Menurutnya, keadaan yang sangat tidak ideal ini tentu membawa dampak langsung bagi agenda pemberantasan korupsi.

"Namun demikian, kita sebagai elemen bangsa yang masih dan terus peduli dengan upaya perbaikan, pembenahan, dan upaya melawan korupsi tidak boleh putus asa karena apa yang kita lakukan selama ini telah membawa manfaat besar bagi bangsa ini," kata dia.

Sebagai anak kandung reformasi yang dilahirkan antara lain oleh TAP MPR XI/ 1998, kata Kurnia, pelemahan terhadap KPK adalah pengkhianatan terhadap mandat reformasi dan mimpi bangsa soal demokrasi yang sehat.

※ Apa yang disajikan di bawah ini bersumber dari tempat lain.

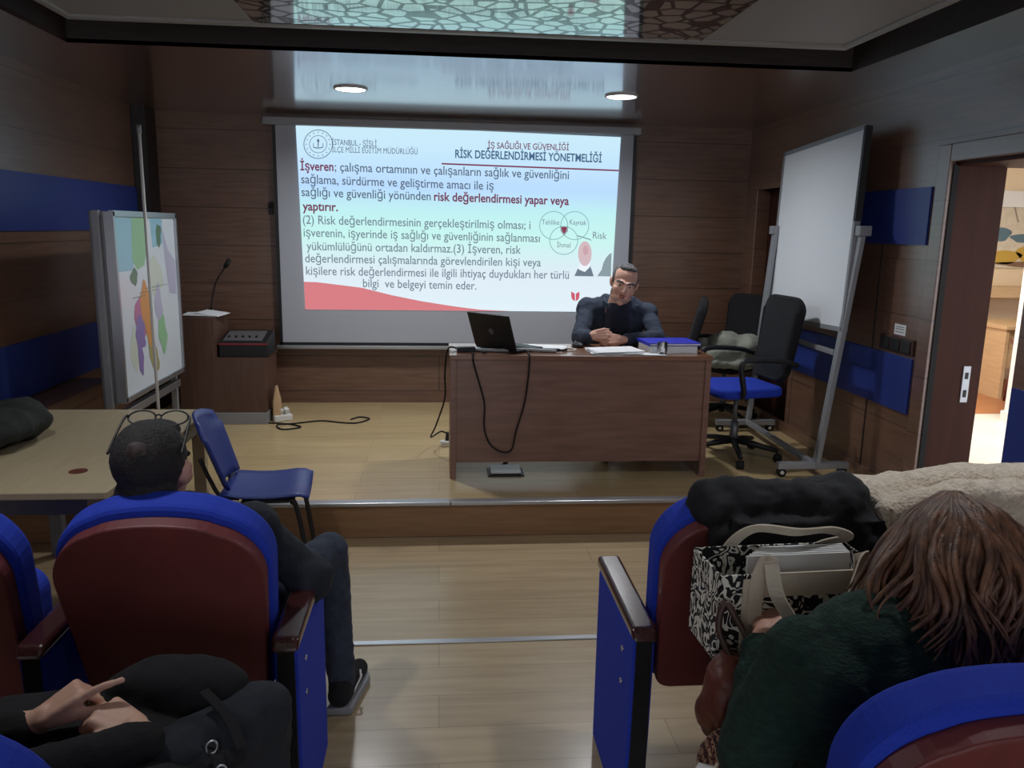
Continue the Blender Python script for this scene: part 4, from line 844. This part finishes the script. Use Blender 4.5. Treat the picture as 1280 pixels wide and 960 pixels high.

Sebelumnya, Komisi III DPR RI menyepakati Firli Bahuri menjadi Ketua KPK periode 2019-2023, setelah melakukan rapat antar-ketua kelompok fraksi di Komisi III DPR pada Jumat dini hari.

Sementara itu empat Wakil Ketua KPK adalah Nawawi Pamolango, Lili Pintouli Siregar, Nurul Ghufron, dan Alexander Marwata.